>> Start

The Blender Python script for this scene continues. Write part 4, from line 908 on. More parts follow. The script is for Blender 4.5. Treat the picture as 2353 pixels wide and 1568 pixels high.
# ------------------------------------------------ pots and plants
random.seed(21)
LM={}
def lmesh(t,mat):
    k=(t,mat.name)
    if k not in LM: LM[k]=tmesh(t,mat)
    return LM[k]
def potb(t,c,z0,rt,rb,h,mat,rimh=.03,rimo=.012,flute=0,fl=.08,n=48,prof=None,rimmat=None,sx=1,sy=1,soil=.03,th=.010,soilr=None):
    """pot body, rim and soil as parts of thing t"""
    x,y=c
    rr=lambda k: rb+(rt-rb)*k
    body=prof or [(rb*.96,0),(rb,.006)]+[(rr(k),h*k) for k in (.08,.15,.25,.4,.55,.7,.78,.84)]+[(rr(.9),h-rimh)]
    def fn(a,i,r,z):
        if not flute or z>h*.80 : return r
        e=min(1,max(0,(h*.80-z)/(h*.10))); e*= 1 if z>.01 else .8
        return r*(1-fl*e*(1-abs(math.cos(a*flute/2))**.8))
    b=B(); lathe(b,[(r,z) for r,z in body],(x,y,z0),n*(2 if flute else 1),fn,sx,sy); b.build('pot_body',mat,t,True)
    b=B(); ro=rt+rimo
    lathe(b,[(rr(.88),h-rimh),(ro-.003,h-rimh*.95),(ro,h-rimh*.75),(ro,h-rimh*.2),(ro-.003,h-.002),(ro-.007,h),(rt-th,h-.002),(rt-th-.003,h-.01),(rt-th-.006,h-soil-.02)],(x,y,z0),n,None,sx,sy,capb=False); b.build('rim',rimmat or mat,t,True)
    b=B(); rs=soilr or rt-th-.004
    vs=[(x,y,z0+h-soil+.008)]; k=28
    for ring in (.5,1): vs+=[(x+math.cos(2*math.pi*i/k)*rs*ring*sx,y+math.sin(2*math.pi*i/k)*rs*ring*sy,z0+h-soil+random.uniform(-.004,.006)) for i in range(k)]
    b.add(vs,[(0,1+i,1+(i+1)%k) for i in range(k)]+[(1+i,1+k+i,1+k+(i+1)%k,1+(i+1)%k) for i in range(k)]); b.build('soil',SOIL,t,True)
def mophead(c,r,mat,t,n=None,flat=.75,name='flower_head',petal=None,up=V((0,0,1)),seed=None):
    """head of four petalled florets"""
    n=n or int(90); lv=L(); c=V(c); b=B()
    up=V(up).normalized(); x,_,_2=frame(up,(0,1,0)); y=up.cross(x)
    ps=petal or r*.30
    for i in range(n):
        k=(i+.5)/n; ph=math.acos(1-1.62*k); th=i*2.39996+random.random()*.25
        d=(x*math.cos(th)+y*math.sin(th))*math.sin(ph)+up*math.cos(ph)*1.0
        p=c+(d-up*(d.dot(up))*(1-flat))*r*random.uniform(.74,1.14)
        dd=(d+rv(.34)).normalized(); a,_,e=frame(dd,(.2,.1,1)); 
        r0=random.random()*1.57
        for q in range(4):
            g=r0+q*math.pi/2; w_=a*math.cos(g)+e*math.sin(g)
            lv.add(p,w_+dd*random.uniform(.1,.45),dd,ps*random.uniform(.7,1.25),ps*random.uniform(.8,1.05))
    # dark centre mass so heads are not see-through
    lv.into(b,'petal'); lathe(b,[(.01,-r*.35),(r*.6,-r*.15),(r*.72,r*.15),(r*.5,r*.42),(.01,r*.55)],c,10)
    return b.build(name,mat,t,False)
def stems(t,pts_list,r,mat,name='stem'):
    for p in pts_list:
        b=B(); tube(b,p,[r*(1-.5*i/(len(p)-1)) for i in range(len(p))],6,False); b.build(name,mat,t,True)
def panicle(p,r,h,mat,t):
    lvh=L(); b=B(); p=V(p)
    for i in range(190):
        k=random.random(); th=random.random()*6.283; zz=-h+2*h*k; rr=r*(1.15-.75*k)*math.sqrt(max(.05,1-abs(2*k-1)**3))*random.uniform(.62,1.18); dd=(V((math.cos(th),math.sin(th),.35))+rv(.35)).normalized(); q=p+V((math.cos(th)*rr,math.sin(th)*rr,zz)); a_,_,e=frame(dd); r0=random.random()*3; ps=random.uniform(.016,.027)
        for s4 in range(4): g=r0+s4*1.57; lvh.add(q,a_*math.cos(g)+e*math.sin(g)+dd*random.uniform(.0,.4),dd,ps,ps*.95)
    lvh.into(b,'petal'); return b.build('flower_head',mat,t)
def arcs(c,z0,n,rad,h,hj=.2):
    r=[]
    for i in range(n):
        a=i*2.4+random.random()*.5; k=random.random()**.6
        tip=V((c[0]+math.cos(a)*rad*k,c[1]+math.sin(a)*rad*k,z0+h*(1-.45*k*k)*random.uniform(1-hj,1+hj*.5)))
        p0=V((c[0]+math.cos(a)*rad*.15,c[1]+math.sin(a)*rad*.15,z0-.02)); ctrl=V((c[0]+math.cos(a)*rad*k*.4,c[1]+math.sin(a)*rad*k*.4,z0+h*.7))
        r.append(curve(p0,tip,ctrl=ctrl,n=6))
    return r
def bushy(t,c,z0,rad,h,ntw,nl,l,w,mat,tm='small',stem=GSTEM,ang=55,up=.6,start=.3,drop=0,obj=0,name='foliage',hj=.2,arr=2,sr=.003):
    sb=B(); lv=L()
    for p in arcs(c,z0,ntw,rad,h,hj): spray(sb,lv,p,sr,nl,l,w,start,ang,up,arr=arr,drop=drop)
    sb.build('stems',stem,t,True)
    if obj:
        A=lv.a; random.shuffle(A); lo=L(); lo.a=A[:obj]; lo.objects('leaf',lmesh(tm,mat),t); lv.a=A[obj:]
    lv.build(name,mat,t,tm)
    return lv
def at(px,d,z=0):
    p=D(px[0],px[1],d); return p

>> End

(EXERCISE GOAL) Every line above should be printed again exactly as it stands.

(FINAL RESULT)
The Blender Python script for this scene continues. Write part 4, from line 908 on. More parts follow. The script is for Blender 4.5. Treat the picture as 2353 pixels wide and 1568 pixels high.
# ------------------------------------------------ pots and plants
random.seed(21)
LM={}
def lmesh(t,mat):
    k=(t,mat.name)
    if k not in LM: LM[k]=tmesh(t,mat)
    return LM[k]
def potb(t,c,z0,rt,rb,h,mat,rimh=.03,rimo=.012,flute=0,fl=.08,n=48,prof=None,rimmat=None,sx=1,sy=1,soil=.03,th=.010,soilr=None):
    """pot body, rim and soil as parts of thing t"""
    x,y=c
    rr=lambda k: rb+(rt-rb)*k
    body=prof or [(rb*.96,0),(rb,.006)]+[(rr(k),h*k) for k in (.08,.15,.25,.4,.55,.7,.78,.84)]+[(rr(.9),h-rimh)]
    def fn(a,i,r,z):
        if not flute or z>h*.80 : return r
        e=min(1,max(0,(h*.80-z)/(h*.10))); e*= 1 if z>.01 else .8
        return r*(1-fl*e*(1-abs(math.cos(a*flute/2))**.8))
    b=B(); lathe(b,[(r,z) for r,z in body],(x,y,z0),n*(2 if flute else 1),fn,sx,sy); b.build('pot_body',mat,t,True)
    b=B(); ro=rt+rimo
    lathe(b,[(rr(.88),h-rimh),(ro-.003,h-rimh*.95),(ro,h-rimh*.75),(ro,h-rimh*.2),(ro-.003,h-.002),(ro-.007,h),(rt-th,h-.002),(rt-th-.003,h-.01),(rt-th-.006,h-soil-.02)],(x,y,z0),n,None,sx,sy,capb=False); b.build('rim',rimmat or mat,t,True)
    b=B(); rs=soilr or rt-th-.004
    vs=[(x,y,z0+h-soil+.008)]; k=28
    for ring in (.5,1): vs+=[(x+math.cos(2*math.pi*i/k)*rs*ring*sx,y+math.sin(2*math.pi*i/k)*rs*ring*sy,z0+h-soil+random.uniform(-.004,.006)) for i in range(k)]
    b.add(vs,[(0,1+i,1+(i+1)%k) for i in range(k)]+[(1+i,1+k+i,1+k+(i+1)%k,1+(i+1)%k) for i in range(k)]); b.build('soil',SOIL,t,True)
def mophead(c,r,mat,t,n=None,flat=.75,name='flower_head',petal=None,up=V((0,0,1)),seed=None):
    """head of four petalled florets"""
    n=n or int(90); lv=L(); c=V(c); b=B()
    up=V(up).normalized(); x,_,_2=frame(up,(0,1,0)); y=up.cross(x)
    ps=petal or r*.30
    for i in range(n):
        k=(i+.5)/n; ph=math.acos(1-1.62*k); th=i*2.39996+random.random()*.25
        d=(x*math.cos(th)+y*math.sin(th))*math.sin(ph)+up*math.cos(ph)*1.0
        p=c+(d-up*(d.dot(up))*(1-flat))*r*random.uniform(.74,1.14)
        dd=(d+rv(.34)).normalized(); a,_,e=frame(dd,(.2,.1,1)); 
        r0=random.random()*1.57
        for q in range(4):
            g=r0+q*math.pi/2; w_=a*math.cos(g)+e*math.sin(g)
            lv.add(p,w_+dd*random.uniform(.1,.45),dd,ps*random.uniform(.7,1.25),ps*random.uniform(.8,1.05))
    # dark centre mass so heads are not see-through
    lv.into(b,'petal'); lathe(b,[(.01,-r*.35),(r*.6,-r*.15),(r*.72,r*.15),(r*.5,r*.42),(.01,r*.55)],c,10)
    return b.build(name,mat,t,False)
def stems(t,pts_list,r,mat,name='stem'):
    for p in pts_list:
        b=B(); tube(b,p,[r*(1-.5*i/(len(p)-1)) for i in range(len(p))],6,False); b.build(name,mat,t,True)
def panicle(p,r,h,mat,t):
    lvh=L(); b=B(); p=V(p)
    for i in range(190):
        k=random.random(); th=random.random()*6.283; zz=-h+2*h*k; rr=r*(1.15-.75*k)*math.sqrt(max(.05,1-abs(2*k-1)**3))*random.uniform(.62,1.18); dd=(V((math.cos(th),math.sin(th),.35))+rv(.35)).normalized(); q=p+V((math.cos(th)*rr,math.sin(th)*rr,zz)); a_,_,e=frame(dd); r0=random.random()*3; ps=random.uniform(.016,.027)
        for s4 in range(4): g=r0+s4*1.57; lvh.add(q,a_*math.cos(g)+e*math.sin(g)+dd*random.uniform(.0,.4),dd,ps,ps*.95)
    lvh.into(b,'petal'); return b.build('flower_head',mat,t)
def arcs(c,z0,n,rad,h,hj=.2):
    r=[]
    for i in range(n):
        a=i*2.4+random.random()*.5; k=random.random()**.6
        tip=V((c[0]+math.cos(a)*rad*k,c[1]+math.sin(a)*rad*k,z0+h*(1-.45*k*k)*random.uniform(1-hj,1+hj*.5)))
        p0=V((c[0]+math.cos(a)*rad*.15,c[1]+math.sin(a)*rad*.15,z0-.02)); ctrl=V((c[0]+math.cos(a)*rad*k*.4,c[1]+math.sin(a)*rad*k*.4,z0+h*.7))
        r.append(curve(p0,tip,ctrl=ctrl,n=6))
    return r
def bushy(t,c,z0,rad,h,ntw,nl,l,w,mat,tm='small',stem=GSTEM,ang=55,up=.6,start=.3,drop=0,obj=0,name='foliage',hj=.2,arr=2,sr=.003):
    sb=B(); lv=L()
    for p in arcs(c,z0,ntw,rad,h,hj): spray(sb,lv,p,sr,nl,l,w,start,ang,up,arr=arr,drop=drop)
    sb.build('stems',stem,t,True)
    if obj:
        A=lv.a; random.shuffle(A); lo=L(); lo.a=A[:obj]; lo.objects('leaf',lmesh(tm,mat),t); lv.a=A[obj:]
    lv.build(name,mat,t,tm)
    return lv
def at(px,d,z=0):
    p=D(px[0],px[1],d); return p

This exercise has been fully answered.